The International Monetary Fund on Monday slashed India’s growth estimate for the current financial year to 6.6% from 7.6% and its forecast for 2017-’18 to 7.2%. In its latest World Economic Outlook update, it attributed the downgrade to demonetisation, saying the cash crunch had caused a “temporary negative consumption shock”.

India is likely to return to its earlier estimated growth rate of 7.7% in 2018, IMF said in its report, according to PTI. The international body predicted a 6.7% growth rate for China in the financial year ending March 2017.
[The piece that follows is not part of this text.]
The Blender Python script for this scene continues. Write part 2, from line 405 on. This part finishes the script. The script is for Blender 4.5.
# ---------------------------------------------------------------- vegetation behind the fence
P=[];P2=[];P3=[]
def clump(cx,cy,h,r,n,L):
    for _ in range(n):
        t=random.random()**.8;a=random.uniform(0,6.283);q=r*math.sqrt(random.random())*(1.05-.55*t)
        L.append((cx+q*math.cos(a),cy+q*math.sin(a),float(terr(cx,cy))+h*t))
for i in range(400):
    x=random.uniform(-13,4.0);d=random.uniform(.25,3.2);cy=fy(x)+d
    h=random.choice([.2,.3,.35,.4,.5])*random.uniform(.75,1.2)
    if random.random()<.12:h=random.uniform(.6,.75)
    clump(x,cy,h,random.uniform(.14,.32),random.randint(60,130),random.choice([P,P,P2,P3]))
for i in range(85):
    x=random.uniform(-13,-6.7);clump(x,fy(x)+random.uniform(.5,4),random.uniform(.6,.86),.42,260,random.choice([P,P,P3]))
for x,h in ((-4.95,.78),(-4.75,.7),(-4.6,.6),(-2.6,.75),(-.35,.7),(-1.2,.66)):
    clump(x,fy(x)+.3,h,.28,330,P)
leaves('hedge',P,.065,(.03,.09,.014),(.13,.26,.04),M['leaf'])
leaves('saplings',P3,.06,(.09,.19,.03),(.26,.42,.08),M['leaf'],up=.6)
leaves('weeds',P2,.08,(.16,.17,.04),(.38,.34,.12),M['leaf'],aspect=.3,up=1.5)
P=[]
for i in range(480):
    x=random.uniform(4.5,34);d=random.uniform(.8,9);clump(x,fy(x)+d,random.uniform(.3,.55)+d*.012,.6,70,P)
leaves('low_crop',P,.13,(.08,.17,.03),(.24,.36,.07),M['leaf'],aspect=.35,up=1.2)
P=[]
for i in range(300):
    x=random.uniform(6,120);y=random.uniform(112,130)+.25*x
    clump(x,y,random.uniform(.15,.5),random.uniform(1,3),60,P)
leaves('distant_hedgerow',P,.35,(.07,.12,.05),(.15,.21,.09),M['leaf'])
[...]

The IMF predicted a better scenario for the next two years for other emerging and developing economies. Its global growth forecast for 2016-’17 remained unchanged at 3.1%, while its estimate for 2017 and 2018 stands at 3.4% and 3.6%, respectively. The last World Economic Outlook report was released in October 2016.

The IMF reduction of India’s growth forecast comes days after the World Bank slashed its estimate from 7.6% to 7% in the current financial year. The World Bank, too, held demonetisation responsible for the downgrade, saying the currency ban would continue to affect businesses and household economic activities in the short term as over 80% of all transactions in India were made in cash. Besides demonetisation, the international body had attributed the slump to low oil prices and poor agricultural output, which again is related to the note ban.

However, the World Bank had positioned India ahead of China as the fastest-growing emerging market economy in the world. It said India’s infrastructure sector would see more spending, which would serve to attract more investment in the near term.